L'Étoile du Nord

Premier jour du procès contre Amazon

Le président d’Amazon au Canada se déresponsabilise des fermetures

Jasmin Begagic est président d’ACFS, Amazon Canada Fulfillment Services, qui englobe tous les services de livraison de colis d’Amazon au pays. Begagic ne serait cependant qu’un exécutant qui signe là où on lui demande de signer, ou du moins c’est ce qu’il a tenté d’amener le Tribunal administratif du travail à croire durant son interrogatoire du 26 septembre.

Begagic était le premier témoin invité à comparaître dans la contestation de la fermeture des sept entrepôts Amazon du Québec. Vendredi matin, celui-ci semblait tenter de se dédouaner d’avance de toute responsabilité quant à ces fermetures. «That’s the scope of my presidency, just signing the documents», a-t-il ainsi affirmé à l’avocate représentant la Centrale des syndicats nationaux (CSN).

Lorsque questionné plus en détail, le président d’ACFS a assuré à l’audience, et à la juge visiblement estomaquée, qu’il ne «regarde pas trop» (“don’t look much”) les documents qu’on lui demandait de signer par courriel. Il a ajouté que son travail consistait à appliquer les «mécanismes d’Amazon», sans pouvoir indiquer quelle entité légale lui fournit ces «mécanismes», ni quels contrats doivent avoir son autorisation avant d’être signé. 

L’embauche de M. Begagic à ce poste semble avoir relevé d’un procédé tout autant confus. Celui-ci affirme en effet que le poste de président lui a été donné par «quelqu’un du département légal» sans pouvoir dire à quelle compagnie appartient ce département légal ou donner le nom de la personne qui aurait fait l’embauche. 

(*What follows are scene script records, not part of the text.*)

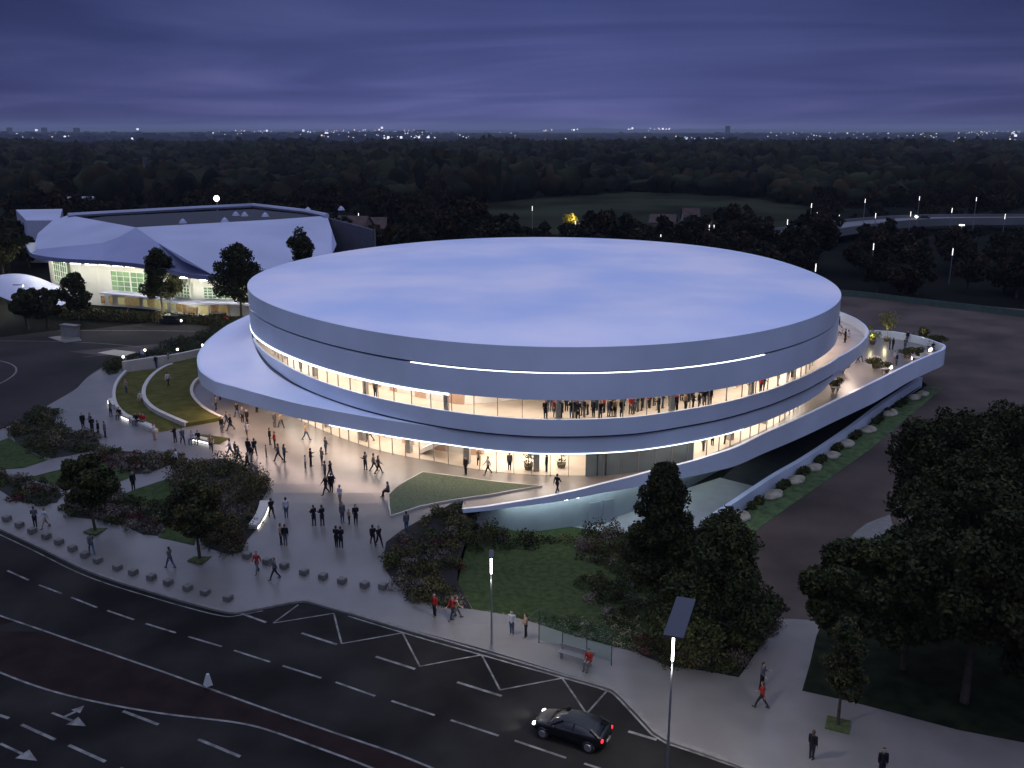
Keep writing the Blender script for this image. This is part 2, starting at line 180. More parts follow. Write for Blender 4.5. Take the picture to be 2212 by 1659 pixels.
         ('pavleft', -17.59, 63.5, 0.7, 'grey', 'w'), ('pavmid', -5.39, 59.06, 0.14, 'red', 's'), ('pavmid', -4.11, 58.71, 0.11, 'red', 'w'), ('pavmid', -3.86, 58.71, 0.11, 'tan', 'w'),
         ('pavmid', -0.01, 56.88, 0.01, 'white', 's'), ('pavmid', 0.92, 56.49, 0.0, 'tan', 's'), ('shelter', 4.88, 52.8, 0.0, 'red', 'sit'), ('pavright', 15.25, 50.52, -0.0, 'grey', 's'),
         ('pavright', 14.7, 48.48, 0.0, 'red', 'w'), ('pavright', 16.25, 43.89, 0.0, 'black', 's'), ('pavright', 19.47, 42.39, 0.0, 'black', 's'), ('hedge', -50.21, 125.44, 2.33, 'black', 's'),
         ('hedge', -50.49, 125.0, 2.35, 'white', 's'), ('terrace', 44.54, 117.59, 3.9, 'black', 'w'), ('terrace', 45.08, 118.2, 3.9, 'black', 'w'), ('terrace', 55.77, 129.6, 3.9, 'black', 's'),
         ('terrace', 56.73, 129.96, 3.9, 'grey', 's'), ('terrace', 57.46, 129.6, 3.9, 'black', 's'), ('terrace', 51.51, 125.0, 3.9, 'grey', 's'), ('terrace', 51.94, 125.0, 3.9, 'black', 's'),
         ('terrace', 48.92, 116.08, 3.9, 'black', 's'), ('terrace', 49.13, 117.28, 3.9, 'white', 's'), ('terrace', 53.6, 125.0, 3.9, 'grey', 's'), ('terrace', 56.78, 125.0, 3.9, 'white', 'sit'),
         ('terrace', 57.11, 124.32, 3.9, 'black', 'sit'), ('terrace', 51.83, 117.89, 3.9, 'white', 'sit'), ('terrace', 46.55, 117.28, 3.9, 'white', 'sit'), ('terrace', 45.65, 112.06, 3.9, 'white', 'sit')],
 'RAMPWALL': [(18.59, 78.2), (20.04, 79.92), (23.37, 84.11), (26.16, 87.53), (28.97, 90.57), (32.13, 94.34), (35.64, 98.71), (39.94, 104.1), (44.68, 110.06), (36.61, 100.41), (39.85, 104.53), (45.33, 111.35),
              (48.91, 115.84), (51.87, 119.57), (56.13, 124.71)],
 'RING': [(-64.48, 113.45), (-63.32, 114.09)],
 'ROAD_L': [(-61.0, 86.23), (-54.36, 90.16), (-53.3, 93.11), (-52.91, 97.17), (-52.63, 101.57), (-52.58, 105.26), (-52.48, 108.05), (-52.61, 110.09), (-53.07, 112.19), (-53.8, 116.1), (-54.01, 119.72), (-54.13, 123.72),
            (-53.88, 127.04), (-50.87, 128.14), (-51.2, 135.08), (-49.73, 143.96), (-47.03, 155.72), (-43.39, 167.59), (-45.0, 174.09), (-55.68, 162.12), (-62.79, 156.89), (-69.04, 151.0), (-74.85, 149.82),
            (-80.18, 143.96), (-94.05, 137.22)],
 'ROOF': [37.282, -0.228, 0.108, -2.8, -0.045, -0.634, 0.053, 0.433, 0.017, -0.122, -0.166, -0.056, -0.044],
 'R_CO': [37.2824, -0.2284, 0.1077, -2.8002, -0.0451, -0.6339, 0.0535, 0.4325, 0.017, -0.1224, -0.1657, -0.056, -0.0442],
 'SBENCH': [(2.94, 53.98), (4.61, 53.07)],
 'SHELTER': [(1.79, 55.76), (6.33, 53.07)],
 'SHELTER_H': (2.397148327084726, 1.0505556226822987),
 'SHRUB_L1': [(-52.48, 117.5), (-54.48, 123.72), (-53.77, 126.32), (-51.89, 122.07), (-50.92, 117.15), (-51.48, 116.1)],
 'SHRUB_L2': [(-53.06, 125.44), (-53.06, 128.61), (-50.87, 128.14), (-50.73, 126.32), (-52.01, 124.14)],
 'SHRUB_L3': [(-50.87, 128.14), (-51.2, 135.08), (-49.73, 143.96), (-48.37, 160.37), (-44.2, 153.37), (-43.31, 139.41), (-45.18, 133.01), (-48.65, 129.56)],
 'TRACK': [(27.65, 348.11), (35.41, 339.29), (45.4, 329.81)],
 'TREES': {'bigA': (10.33, 59.83, -0.57, 11.86, 5.35),
           'bigB': (13.54, 55.31, -0.21, 9.68, 7.41),
           'garden_a': (-33.49, 69.85, 1.79, 6.65, 4.02),
           'garden_b': (-23.94, 66.05, 1.13, 6.65, 4.31),
           'hall_b': (-73.11, 155.8, 1.23, 8.84, 5.3),
           'hall_c': (-61.0, 161.47, 1.2, 12.24, 7.11),
           'hall_d': (-49.92, 171.26, 1.2, 12.06, 8.97),
           'hall_e': (-40.13, 178.73, 1.2, 14.45, 6.92),
           'left_far': (-107.52, 197.77, 1.2, 15.53, 9.95),
           'left_mass1': (-79.76, 151.49, 1.32, 7.07, 5.16),
           'left_mass2': (-77.07, 152.93, 1.28, 6.61, 5.47),
           'r1': (20.45, 51.73, -0.03, 9.91, 4.48),
           'r2': (26.95, 49.06, 0.0, 13.17, 7.49),
           'r3': (32.48, 66.29, -0.97, 13.5, 7.19),
           'r4': (38.79, 68.18, -1.0, 13.45, 8.39),
           'r5': (24.77, 52.76, -0.06, 8.92, 6.45),
           'r6': (31.63, 51.48, -0.02, 13.56, 6.5),
           'r7': (29.98, 58.19, -0.43, 12.19, 6.55),
           'r8': (29.77, 46.06, 0.0, 10.67, 5.35),
           'st': (18.68, 46.86, 0.0, 6.88, 2.68)},
 'VERGE': [(18.49, 77.72), (23.23, 83.57), (28.79, 89.94), (35.4, 97.98), (44.35, 109.17), (51.61, 118.71), (54.93, 121.88), (51.91, 116.68), (48.49, 110.96), (42.6, 102.5), (35.39, 93.14), (28.38, 84.94),
           (22.41, 77.96), (19.24, 74.29), (18.43, 76.09)],
 'WALL_TOP': [(-50.29, 117.86), (-48.56, 119.72), (-45.84, 121.67), (-44.08, 124.14), (-43.05, 126.14), (-40.88, 128.14)],
 'YARD': [(19.53, 74.73), (22.41, 77.96), (28.38, 84.94), (35.39, 93.14), (42.6, 102.5), (48.49, 110.96), (57.92, 124.08), (69.05, 134.97), (96.1, 166.97), (125.68, 188.96), (61.27, 84.11), (45.56, 74.29),
          (30.96, 70.12), (23.22, 67.81), (22.76, 68.0), (19.81, 70.6)],
 'YTREE': (19.69, 321.74),
 'ZIG': [(-15.26, 60.63), (-16.52, 58.41), (-12.54, 59.59), (-11.35, 55.87), (-7.44, 57.22), (-5.88, 53.14), (-1.98, 54.65), (-0.73, 50.51), (3.14, 51.84), (4.37, 48.1), (5.8, 50.43)]}
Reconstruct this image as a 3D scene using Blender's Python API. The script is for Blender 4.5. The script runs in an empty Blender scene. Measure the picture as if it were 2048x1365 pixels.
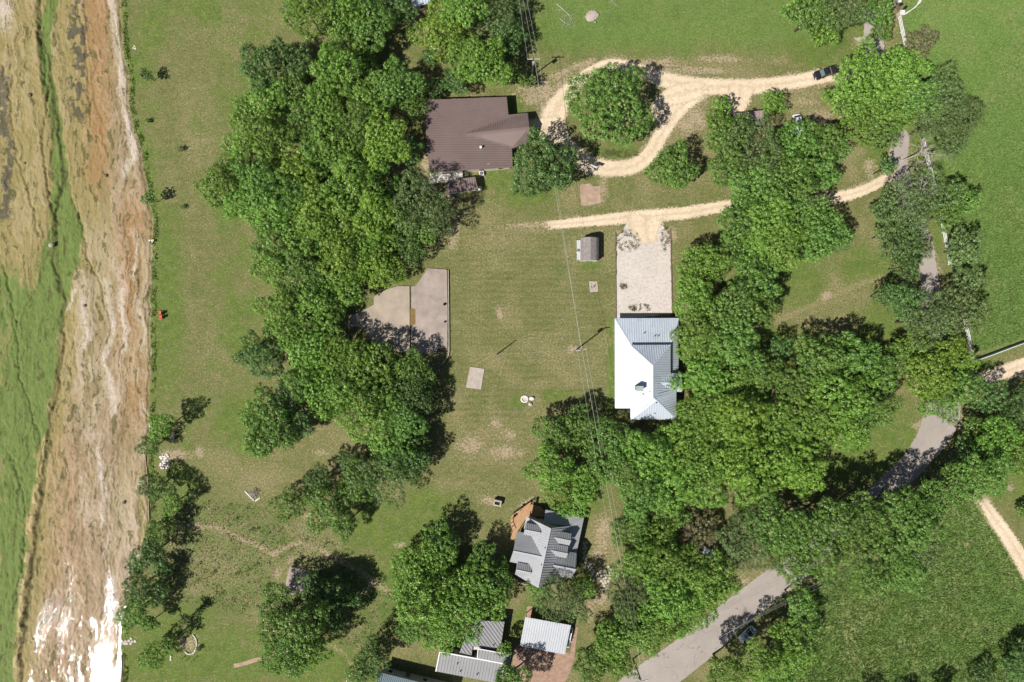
import bpy, bmesh, math, random
import numpy as np
from mathutils import Vector, Matrix
from mathutils.geometry import tessellate_polygon

random.seed(7); RNG = np.random.default_rng(7)
SC = bpy.context.scene
C = SC.collection

# ------------------------------------------------------------------ camera, sky, sun, exposure
S = 0.11                       # metres on the ground per photograph pixel
FPX = 24.0 / 36.0 * 2048       # focal length in photograph pixels
H = S * FPX                    # flying height of the drone
cam = bpy.data.cameras.new('camera'); cam.sensor_width = 36; cam.lens = 24
cam.clip_start = 1.0; cam.clip_end = 3000
camo = bpy.data.objects.new('camera', cam); C.objects.link(camo)
camo.location = (0, 0, H); SC.camera = camo

SUN_EL = math.radians(52.5); SUN_DIR = math.radians(217.0)   # direction to the sun, counter-clockwise from +X
w = bpy.data.worlds.new('World'); SC.world = w; w.use_nodes = True
nt = w.node_tree; bg = nt.nodes['Background']
sky = nt.nodes.new('ShaderNodeTexSky'); sky.sky_type = 'NISHITA'; sky.sun_disc = False
sky.sun_elevation = SUN_EL; sky.sun_rotation = math.radians(90) - SUN_DIR
sky.altitude = 100
nt.links.new(sky.outputs[0], bg.inputs[0]); bg.inputs[1].default_value = 0.05
sun = bpy.data.lights.new('sun', 'SUN'); sun.energy = 5.0; sun.angle = math.radians(0.53); sun.color = (1.0, 0.955, 0.88)
suno = bpy.data.objects.new('sun', sun); C.objects.link(suno)
sv = Vector((math.cos(SUN_EL) * math.cos(SUN_DIR), math.cos(SUN_EL) * math.sin(SUN_DIR), math.sin(SUN_EL)))
suno.rotation_euler = sv.to_track_quat('Z', 'Y').to_euler(); suno.location = sv * 200
SC.view_settings.view_transform = 'Standard'; SC.view_settings.look = 'None'
SC.view_settings.exposure = 0.36; SC.view_settings.gamma = 1.0
SC.cycles.max_bounces = 6; SC.cycles.diffuse_bounces = 2; SC.cycles.transparent_max_bounces = 8

# ------------------------------------------------------------------ helpers
def P(px, py, z=0.0):
    """world point of a thing seen at a photograph pixel when it stands z metres above the ground"""
    k = (H - z) / H
    return Vector(((px - 1024) * S * k, (682.5 - py) * S * k, z))

def setp(o, label=None, cat=None, group=None, kind=None):
    if label: o['label'] = label
    if cat: o['category'] = cat
    if group: o['group'] = group
    if kind: o['kind'] = kind
    return o

def thing(name, label, cat, loc=(0, 0, 0), rz=0.0, group=None):
    o = bpy.data.objects.new(name, None); C.objects.link(o)
    o.empty_display_size = 0.3
    o.location = loc; o.rotation_euler = (0, 0, rz)
    return setp(o, label, cat, group)

def mesh(name, verts, faces, mat, smooth=False):
    me = bpy.data.meshes.new(name)
    me.from_pydata([tuple(v) for v in verts], [], faces)
    if mat: me.materials.append(mat)
    if smooth: me.polygons.foreach_set('use_smooth', [True] * len(me.polygons))
    me.update()
    return me

def link(name, me, parent=None):
    o = bpy.data.objects.new(name, me); C.objects.link(o)
    if parent: o.parent = parent
    return o

def copy_tree(o, parent=None):
    c = o.copy(); C.objects.link(c); c.parent = parent
    for ch in list(o.children): copy_tree(ch, c)
    return c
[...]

Bref, le président d’Amazon au Canada a été engagé par «quelqu’un» pour signer des documents qu’il regarde vite pour s’assurer qu’ils respectent on ne sait quelles normes.

Délayer les procédures

Avant d’entamer l’interrogatoire de Begagic, près d’une heure de l’audience a été dédiée à des «points d’intendance», c’est-à-dire des considérations de paperasse. Puisque Amazon soutient qu’ils ont fermé leurs entrepôts pour des raisons économiques, et non pas anti-syndicales, la CSN souhaitait faire réaliser une expertise économique. Or, il se trouve que les données permettant de réaliser pareille étude n’ont pas été envoyées par l’équipe légale du monopole américain.

L’avocat d’Amazon, Me Frédéric Massé, a soutenu, qu’en fait, c’est lui qui faisait une faveur à l’équipe de la CSN en voulant bien fournir plusieurs informations qui pourraient, selon lui, relever du secret commercial. Celui-ci a justifié son non-respect de transmission de documents en soutenant que l’administration d’Amazon n’aurait pas vraiment de liste de dépenses compréhensible. 

L’équipe légale de la CSN aurait plutôt reçu un document interne d’Amazon nommé «DT11HHH» qui affirme qu’Amazon sauverait éventuellement 16M$ par année en fermant ses entrepôts, sans les données détaillées le prouvant. La juge Irène Zaïkoff paraissait exaspérée, rappelant à l’avocat que pareils documents ont été demandés le 31 mars.

Selon Félix Trudeau, président du Syndicat des travailleurs et travailleuses d’Amazon Laval (STTAL), l’équipe d’Amazon crée sciemment des délais dans la poursuite en omettant l’envoi de documents. Pour lui, cela ressemble aux méthodes employées par la même équipe légale durant la négociation avec le syndicat, soit de prolonger la cause inutilement.

Me Massé a lui-même soutenu durant l’audience que la cause pourrait durer plusieurs mois, voire plusieurs années. Ce ne serait pas la première fois qu’Amazon achète du temps au Tribunal administratif du travail.